─── Dataset section ───

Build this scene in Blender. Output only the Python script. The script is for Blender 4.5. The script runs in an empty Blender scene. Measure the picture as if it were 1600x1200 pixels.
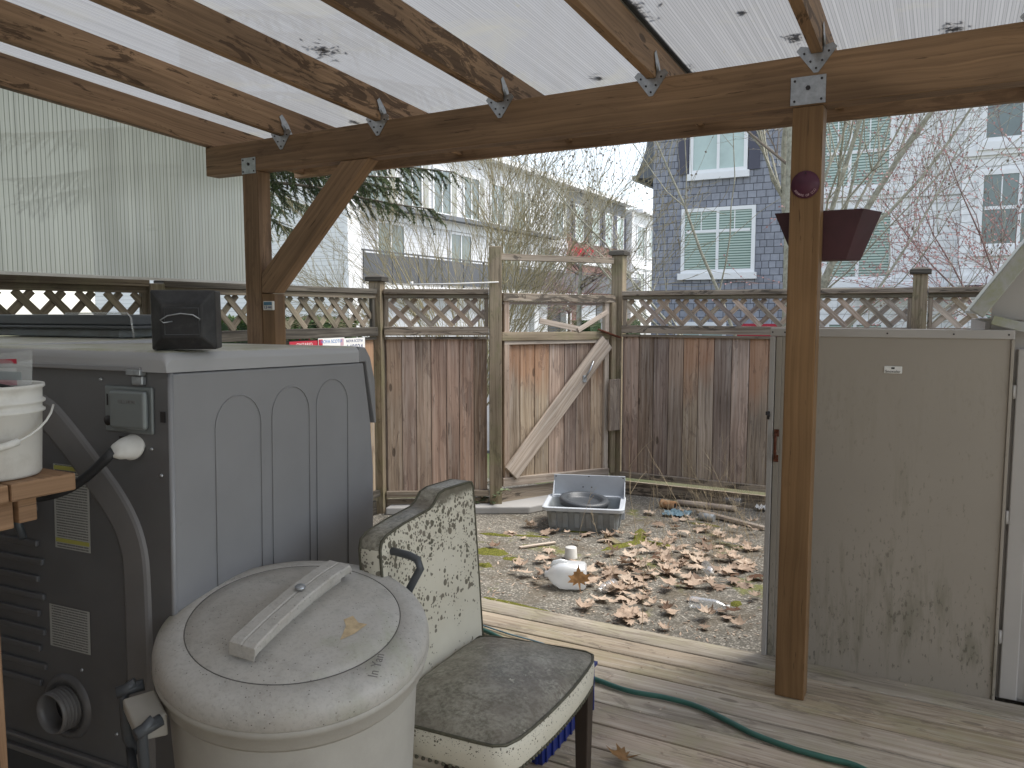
import bpy, bmesh, math, random
from mathutils import Vector, Matrix, Euler, noise
R=math.radians; PI=math.pi
S=bpy.context.scene; COL=S.collection
random.seed(7)
# ------------------------------------------------------------------ camera
F=1245.; H=1.5
YAW=math.atan2(680,math.hypot(1245,113)); PIT=math.atan(113/1245)
cd=bpy.data.cameras.new('camera'); cam=bpy.data.objects.new('camera',cd); COL.objects.link(cam)
cam.location=(0,0,H); cam.rotation_euler=(R(90)-PIT,0,YAW)
cd.sensor_width=36; cd.lens=36*F/1600; cd.clip_start=.05; cd.clip_end=500
S.camera=cam
# ------------------------------------------------------------------ light: bright overcast, soft sun behind cloud
SUN_EL=R(58); SUN_AZ=R(55)       # azimuth measured from +Y towards +X
w=bpy.data.worlds.new('World'); S.world=w; w.use_nodes=True
nt=w.node_tree; bg=nt.nodes['Background']
sky=nt.nodes.new('ShaderNodeTexSky'); sky.sky_type='NISHITA'; sky.sun_disc=False
sky.sun_elevation=SUN_EL; sky.sun_rotation=SUN_AZ; sky.air_density=1.0; sky.dust_density=.8; sky.ozone_density=1.0
hs=nt.nodes.new('ShaderNodeHueSaturation'); hs.inputs['Saturation'].default_value=.50; hs.inputs['Value'].default_value=1.0
nt.links.new(sky.outputs[0],hs.inputs['Color']); nt.links.new(hs.outputs[0],bg.inputs[0])
bg.inputs[1].default_value=.108
sl=bpy.data.lights.new('sun','SUN'); sl.energy=1.5; sl.angle=R(40); sl.color=(1,.955,.89)
so=bpy.data.objects.new('sun',sl); COL.objects.link(so)
sd=Vector((math.sin(SUN_AZ)*math.cos(SUN_EL),math.cos(SUN_AZ)*math.cos(SUN_EL),math.sin(SUN_EL)))
so.rotation_euler=(sd).to_track_quat('Z','Y').to_euler(); so.location=(3,12,14)
S.view_settings.view_transform='Standard'; S.view_settings.look='None'; S.view_settings.gamma=1
S.view_settings.exposure=1.74
S.render.engine='CYCLES'
try:
    S.cycles.max_bounces=10; S.cycles.diffuse_bounces=4; S.cycles.transparent_max_bounces=12; S.cycles.transmission_bounces=6
    S.cycles.use_denoising=True
except Exception: pass

# ------------------------------------------------------------------ projection helpers (turn measured points into metres)
fw=Vector((-math.sin(YAW)*math.cos(PIT),math.cos(YAW)*math.cos(PIT),-math.sin(PIT)))
rt=Vector((math.cos(YAW),math.sin(YAW),0)); upv=rt.cross(fw)
C0=Vector((0,0,H))
def ray(x,y): return fw*F+rt*(x-800)-upv*(y-600)
def PZ(x,y,z): r=ray(x,y); return C0+r*((z-H)/r.z)
def PY(x,y,v): r=ray(x,y); return C0+r*(v/r.y)
def PX(x,y,v): r=ray(x,y); return C0+r*(v/r.x)

# ------------------------------------------------------------------ object helpers
def tag(o,label=None,cat=None,group=None,kind=None):
    if label: o['label']=label
    if cat: o['category']=cat
    if group: o['group']=group
    if kind: o['kind']=kind
    return o
def thing(name,label,cat,loc=(0,0,0),rz=0,group=None):
    o=bpy.data.objects.new(name,None); COL.objects.link(o); o.location=loc; o.rotation_euler=(0,0,rz)
    o.empty_display_size=.1
    o['_m']=0
    del o['_m']
    tag(o,label,cat,group)
    ROOTM[o.name]=Matrix.Translation(Vector(loc))@Matrix.Rotation(rz,4,'Z')
    return o
ROOTM={}
class MB:
    def __init__(s):
        s.bm=bmesh.new(); s.uv=s.bm.loops.layers.uv.new('UVMap'); s.cl=s.bm.loops.layers.float_color.new('rnd')
    def face(s,vs,uvs=None,rnd=None,smooth=False,mi=0):
        try: f=s.bm.faces.new(vs)
        except ValueError: return None
        f.smooth=smooth; f.material_index=mi
        if rnd is None: rnd=.5
        for i,l in enumerate(f.loops):
            if uvs: l[s.uv].uv=uvs[i]
            l[s.cl]=(rnd,(rnd*7.31)%1,(rnd*13.7)%1,1)
        return f
    def beam(s,p0,p1,w,h,up=(0,0,1),rnd=None,taper=1.0,mi=0):
        p0=Vector(p0);p1=Vector(p1); a=(p1-p0); L=a.length; a.normalize(); up=Vector(up)
        if abs(a.dot(up))>.99: up=Vector((0,1,0)) if abs(a.y)<.9 else Vector((1,0,0))
        y=up.cross(a).normalized(); z=a.cross(y)
        if rnd is None: rnd=random.random()
        o=random.random()*3
        V={}
        for i in (0,1):
            k=1 if i==0 else taper
            c=p0 if i==0 else p1
            for j in (-1,1):
                for m in (-1,1): V[i,j,m]=s.bm.verts.new(c+y*(j*w*k/2)+z*(m*h*k/2))
        def q(k,us): s.face([V[t] for t in k],us,rnd,mi=mi)
        q([(0,-1,-1),(0,1,-1),(1,1,-1),(1,-1,-1)],[(0,o),(0,o+w),(L,o+w),(L,o)])
        q([(0,-1,1),(1,-1,1),(1,1,1),(0,1,1)],[(0,o+.5),(L,o+.5),(L,o+w+.5),(0,o+w+.5)])
        q([(0,-1,-1),(1,-1,-1),(1,-1,1),(0,-1,1)],[(0,o+1),(L,o+1),(L,o+h+1),(0,o+h+1)])
        q([(0,1,-1),(0,1,1),(1,1,1),(1,1,-1)],[(0,o+1.5),(0,o+h+1.5),(L,o+h+1.5),(L,o+1.5)])
        q([(0,-1,-1),(0,-1,1),(0,1,1),(0,1,-1)],[(0,o),(0,o+h),(w*.3,o+h),(w*.3,o)])
        q([(1,-1,-1),(1,1,-1),(1,1,1),(1,-1,1)],[(L,o),(L+w*.3,o),(L+w*.3,o+h),(L,o+h)])
        return s
    def box(s,x0,x1,y0,y1,z0,z1,axis=None,rnd=None,mi=0):
        d=(x1-x0,y1-y0,z1-z0)
        if axis is None: axis='xyz'[max(range(3),key=lambda i:abs(d[i]))]
        cx,cy,cz=(x0+x1)/2,(y0+y1)/2,(z0+z1)/2
        if axis=='x': return s.beam((x0,cy,cz),(x1,cy,cz),abs(d[1]),abs(d[2]),(0,0,1),rnd,mi=mi)
        if axis=='y': return s.beam((cx,y0,cz),(cx,y1,cz),abs(d[0]),abs(d[2]),(0,0,1),rnd,mi=mi)
        return s.beam((cx,cy,z0),(cx,cy,z1),abs(d[0]),abs(d[1]),(0,1,0),rnd,mi=mi)
    def tube(s,pts,rad,n=8,rnd=None,cap=True,smooth=True,closed=False,mi=0):
        pts=[Vector(p) for p in pts]; m=len(pts)
        if not hasattr(rad,'__len__'): rad=[rad]*m
        if rnd is None: rnd=random.random()
        rings=[]; N=None; L=0
        for i,p in enumerate(pts):
            if closed: t=pts[(i+1)%m]-pts[i-1]
            else: t=pts[min(i+1,m-1)]-pts[max(i-1,0)]
            t.normalize()
            if N is None:
                N=t.orthogonal().normalized()
            else:
                N=(N-t*N.dot(t))
                if N.length<1e-5: N=t.orthogonal()
                N.normalize()
            B=t.cross(N)
            if i: L+=(pts[i]-pts[i-1]).length
            rings.append(([s.bm.verts.new(p+(N*math.cos(2*PI*k/n)+B*math.sin(2*PI*k/n))*rad[i]) for k in range(n)],L))
        rr=range(m if closed else m-1)
        for i in rr:
            a,la=rings[i]; b,lb=rings[(i+1)%m]
            for k in range(n):
                k2=(k+1)%n
                s.face([a[k],a[k2],b[k2],b[k]],[(la,k*.02),(la,k*.02+.02),(lb,k*.02+.02),(lb,k*.02)],rnd,smooth,mi)
        if cap and not closed:
            s.face(list(reversed(rings[0][0])),None,rnd,mi=mi); s.face(rings[-1][0],None,rnd,mi=mi)
        return s
    def lathe(s,prof,M=None,n=32,rnd=.5,smooth=True,sx=1,sy=1,mi=0):
        # prof: list of (r,z); M places it
        M=M or Matrix(); rings=[]
        for r,z in prof:
            if r<1e-5: rings.append([s.bm.verts.new(M@Vector((0,0,z)))])
            else: rings.append([s.bm.verts.new(M@Vector((r*sx*math.cos(2*PI*k/n),r*sy*math.sin(2*PI*k/n),z))) for k in range(n)])
        for i in range(len(prof)-1):
            a,b=rings[i],rings[i+1]
            for k in range(n):
                k2=(k+1)%n; u=[(k/n,i*.1),((k+1)/n,i*.1),((k+1)/n,i*.1+.1),(k/n,i*.1+.1)]
                if len(a)==1 and len(b)==1: continue
                if len(a)==1: s.face([a[0],b[k2],b[k]],u[:3],rnd,smooth,mi)
                elif len(b)==1: s.face([a[k],a[k2],b[0]],u[:3],rnd,smooth,mi)
                else: s.face([a[k],a[k2],b[k2],b[k]],u,rnd,smooth,mi)
        return s
    def prism(s,poly,off,rnd=.5,smooth=False,mi=0):
        # poly: list of 3D points (one face); off: extrusion vector
        a=[s.bm.verts.new(Vector(p)) for p in poly]; b=[s.bm.verts.new(Vector(p)+Vector(off)) for p in poly]; n=len(a)
        s.face(list(reversed(a)),[(p[0],p[2]) for p in reversed(poly)],rnd,mi=mi); s.face(b,[(p[0],p[2]) for p in poly],rnd,mi=mi)
        for i in range(n):
            j=(i+1)%n; s.face([a[i],a[j],b[j],b[i]],None,rnd,smooth,mi)
        return s
    def grid(s,f,nu,nv,rnd=.5,smooth=True,mi=0,uvs=1):
        g=[[s.bm.verts.new(Vector(f(i/nu,j/nv))) for j in range(nv+1)] for i in range(nu+1)]
        for i in range(nu):
            for j in range(nv):
                s.face([g[i][j],g[i+1][j],g[i+1][j+1],g[i][j+1]],[(i/nu*uvs,j/nv*uvs),((i+1)/nu*uvs,j/nv*uvs),((i+1)/nu*uvs,(j+1)/nv*uvs),(i/nu*uvs,(j+1)/nv*uvs)],rnd,smooth,mi)
        return g
    def build(s,name,mat,parent=None,local=False,bevel=0,seg=2,origin=None,fixn=True,solid=0,sub=0):
        if fixn: bmesh.ops.recalc_face_normals(s.bm,faces=s.bm.faces)
        T=None
        if parent is not None:
            M=ROOTM.get(parent.name,Matrix())
            if not local: s.bm.transform(M.inverted())
        elif origin is not None: T=Vector(origin); s.bm.transform(Matrix.Translation(-T))
        me=bpy.data.meshes.new(name); s.bm.to_mesh(me); s.bm.free()
        for m in (mat if isinstance(mat,(list,tuple)) else [mat]): me.materials.append(m)
        o=bpy.data.objects.new(name,me); COL.objects.link(o)
        if T is not None: o.location=T
        if parent is not None:
            o.parent=parent; ROOTM[o.name]=ROOTM.get(parent.name,Matrix())
        else: ROOTM[o.name]=Matrix.Translation(T) if T is not None else Matrix()
        if solid:
            q=o.modifiers.new('s','SOLIDIFY'); q.thickness=solid; q.offset=0
        if bevel:
            b=o.modifiers.new('b','BEVEL'); b.width=bevel; b.segments=seg; b.limit_method='ANGLE'; b.angle_limit=R(35)
        if sub:
            q=o.modifiers.new('u','SUBSURF'); q.levels=sub; q.render_levels=sub
        return o
def structure(o): return tag(o,kind='structure')
def textobj(txt,name,mat,size,M,parent,ext=.0006,align='CENTER',curve=None):
    c=bpy.data.curves.new('t','FONT'); c.body=txt; c.size=size; c.extrude=ext; c.align_x=align; c.align_y='CENTER'; c.space_character=1.05
    o=bpy.data.objects.new('t',c); COL.objects.link(o)
    bpy.context.view_layer.update()
    dg=bpy.context.evaluated_depsgraph_get()
    me=bpy.data.meshes.new_from_object(o.evaluated_get(dg)); bpy.data.objects.remove(o); bpy.data.curves.remove(c)
    me.transform(ROOTM.get(parent.name,Matrix()).inverted()@M); me.materials.clear(); me.materials.append(mat); me.name=name
    t=bpy.data.objects.new(name,me); COL.objects.link(t); t.parent=parent
    return t
def frame(o,x,y,z):
    M=Matrix.Identity(4)
    for i,v in enumerate((x,y,z)):
        v=Vector(v).normalized()
        for k in range(3): M[k][i]=v[k]
    for k in range(3): M[k][3]=o[k]
    return M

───

**Stated task:**
Within the listing above, find every line containing the string "scene" and return it.

**Output of the task:**
Build this scene in Blender. Output only the Python script. The script is for Blender 4.5. The script runs in an empty Blender scene. Measure the picture as if it were 1600x1200 pixels.
S=bpy.context.scene; COL=S.collection